§ WHAT IS ASKED
Pictures should be excluded; otherwise, copy every entry exactly.

(Raw records)
════════════════

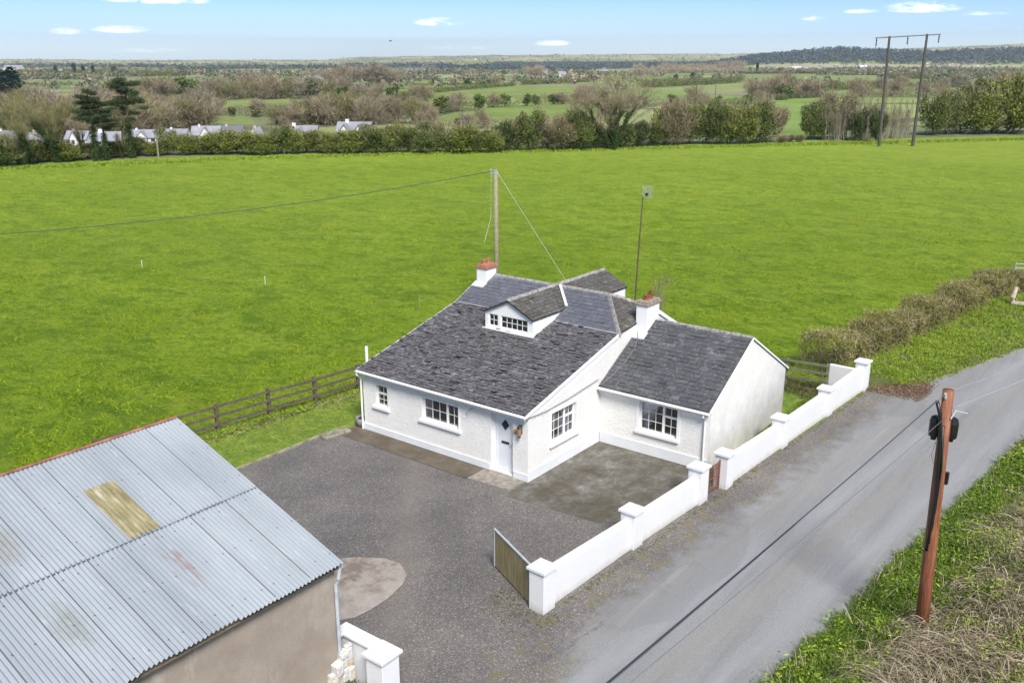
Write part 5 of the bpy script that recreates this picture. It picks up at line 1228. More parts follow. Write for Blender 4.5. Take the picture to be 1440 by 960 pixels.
single(BIG, 862, 211, 100, 9.6, 'tall spreading bare tree with ivy-clad limbs in the far hedgerow', sx=1.0, rz=math.atan2(RT[1], RT[0]))
single(TVB, 82, 229, 138, 8.6, 'broad ivy-clad tree standing left of the leaning pines', sx=.95)
single(TVB, 34, 234, 166, 8.6, 'thin ivy-clad tree near the left edge of the hedgerow', sx=.8)
single(TV[1], 116, 226, 172, 7.0, 'short dark ivy-wrapped trunk between broad ivy tree and pines', sx=.7)
single(TV[1], 172, 224, 186, 8.6, 'stubby ivy-wrapped trunk beneath the tallest pine', sx=.8)
single(PN2, 137, 227, 126, 8.6, 'pine with twin dark trunks, left of the tallest pine', sx=1.0, rz=1.0)
single(PN1, 186, 223, 110, 9.5, 'tallest pine with a bent reddish trunk at the far hedgerow', sx=1.05, rz=2.5)
single(PN2, 150, 226, 146, 8.6, 'smaller dark pine tucked between the two larger pines', sx=1.1, rz=3.6)
for i, (x, y0, y1) in enumerate(((1172, 198, 142), (1192, 197, 128), (1212, 196, 132), (1230, 196, 126), (1254, 195, 136), (1272, 194, 140))):
    single(WIL, x, y0, y1, 6.4, 'bare pale multi-stemmed willow in the thicket between the power poles', 'tree', 1.0, group='bare willows in the thicket by the twin-pole support')
for x, y0, y1 in ((1205, 199, 152), (1232, 200, 150)): single(BI[0], x, y0, y1, 3.5, 'dark ivy mound at the foot of the willows', 'bush', .7, group='ivy mounds below the willows')
single(BL[0], 1425, 189, 104, 3.5, 'tallest yellow-green bush, by the right edge of the far hedgerow', 'bush', .8)
p = on(872, 412, z=0); b3 = mk_bare('bare_shrub', 'twigs_olive', 83, 3.4, .3, 3, 900, kids=4, up=.9, tw=.016, trunk='pale_bark', first=0, r0=.012)
put(b3, (-2.6, 13.2, 0), 1.25, 0, 'bare twiggy shrub showing above the roof behind the cottage', 'shrub', None)
put(b3, (-9.4, 6.2, 0), .8, 2, 'wispy bare shrub behind the left verge of the slate roof', 'shrub', None)

# middle distance trees, each a copy of one of these
FG = [mk_flat('hedge_tree', 'hedgerow_green', 101), mk_flat('hedge_tree', 'hedgerow_green', 102, 800, .36, 5.0, 2.8)]
FB = [mk_flat('brown_tree', 'hedgerow_brown', 103), mk_farbare('winter_tree', 'twigs_brown', 104), mk_farbare('winter_tree', 'twigs_grey', 105), mk_farbare('winter_tree', 'twigs_brown', 114)]
FO = [mk_farbare('budding_tree', 'twigs_olive', 106), mk_flat('budding_tree', 'hedgerow_lime', 107)]
FP = [mk_farbare('pale_tree', 'twigs_pale', 108, 3600)]
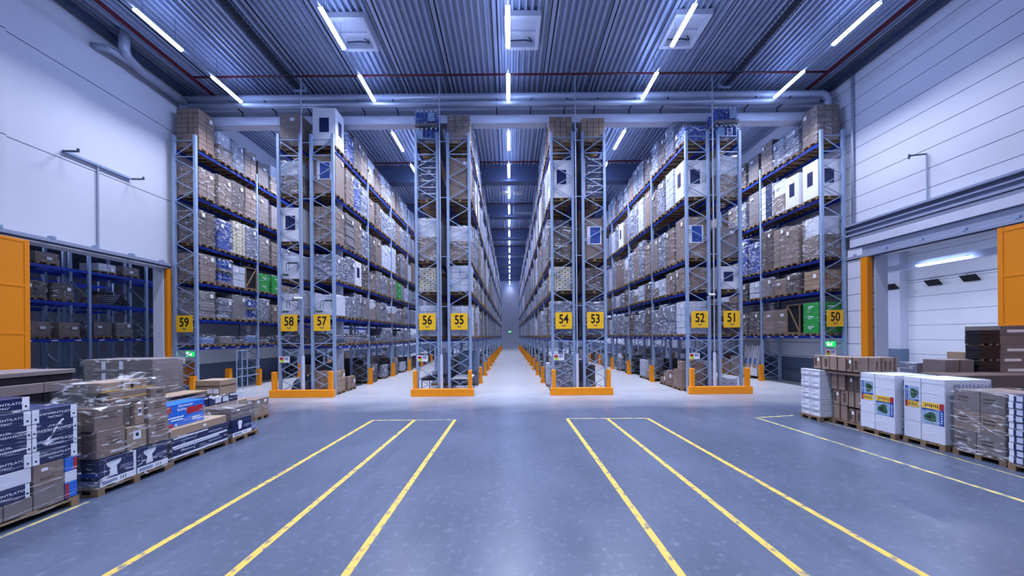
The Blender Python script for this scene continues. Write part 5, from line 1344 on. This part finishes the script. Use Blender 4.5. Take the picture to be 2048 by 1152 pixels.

════════════════

§ RESPONSE TO THE TASK
Write part 5 of the bpy script that recreates this picture. It picks up at line 1228. More parts follow. Write for Blender 4.5. Take the picture to be 1440 by 960 pixels.
single(BIG, 862, 211, 100, 9.6, 'tall spreading bare tree with ivy-clad limbs in the far hedgerow', sx=1.0, rz=math.atan2(RT[1], RT[0]))
single(TVB, 82, 229, 138, 8.6, 'broad ivy-clad tree standing left of the leaning pines', sx=.95)
single(TVB, 34, 234, 166, 8.6, 'thin ivy-clad tree near the left edge of the hedgerow', sx=.8)
single(TV[1], 116, 226, 172, 7.0, 'short dark ivy-wrapped trunk between broad ivy tree and pines', sx=.7)
single(TV[1], 172, 224, 186, 8.6, 'stubby ivy-wrapped trunk beneath the tallest pine', sx=.8)
single(PN2, 137, 227, 126, 8.6, 'pine with twin dark trunks, left of the tallest pine', sx=1.0, rz=1.0)
single(PN1, 186, 223, 110, 9.5, 'tallest pine with a bent reddish trunk at the far hedgerow', sx=1.05, rz=2.5)
single(PN2, 150, 226, 146, 8.6, 'smaller dark pine tucked between the two larger pines', sx=1.1, rz=3.6)
for i, (x, y0, y1) in enumerate(((1172, 198, 142), (1192, 197, 128), (1212, 196, 132), (1230, 196, 126), (1254, 195, 136), (1272, 194, 140))):
    single(WIL, x, y0, y1, 6.4, 'bare pale multi-stemmed willow in the thicket between the power poles', 'tree', 1.0, group='bare willows in the thicket by the twin-pole support')
for x, y0, y1 in ((1205, 199, 152), (1232, 200, 150)): single(BI[0], x, y0, y1, 3.5, 'dark ivy mound at the foot of the willows', 'bush', .7, group='ivy mounds below the willows')
single(BL[0], 1425, 189, 104, 3.5, 'tallest yellow-green bush, by the right edge of the far hedgerow', 'bush', .8)
p = on(872, 412, z=0); b3 = mk_bare('bare_shrub', 'twigs_olive', 83, 3.4, .3, 3, 900, kids=4, up=.9, tw=.016, trunk='pale_bark', first=0, r0=.012)
put(b3, (-2.6, 13.2, 0), 1.25, 0, 'bare twiggy shrub showing above the roof behind the cottage', 'shrub', None)
put(b3, (-9.4, 6.2, 0), .8, 2, 'wispy bare shrub behind the left verge of the slate roof', 'shrub', None)

# middle distance trees, each a copy of one of these
FG = [mk_flat('hedge_tree', 'hedgerow_green', 101), mk_flat('hedge_tree', 'hedgerow_green', 102, 800, .36, 5.0, 2.8)]
FB = [mk_flat('brown_tree', 'hedgerow_brown', 103), mk_farbare('winter_tree', 'twigs_brown', 104), mk_farbare('winter_tree', 'twigs_grey', 105), mk_farbare('winter_tree', 'twigs_brown', 114)]
FO = [mk_farbare('budding_tree', 'twigs_olive', 106), mk_flat('budding_tree', 'hedgerow_lime', 107)]
FP = [mk_farbare('pale_tree', 'twigs_pale', 108, 3600)]
The Blender Python script for this scene continues. Write part 5, from line 1344 on. This part finishes the script. Use Blender 4.5. Take the picture to be 2048 by 1152 pixels.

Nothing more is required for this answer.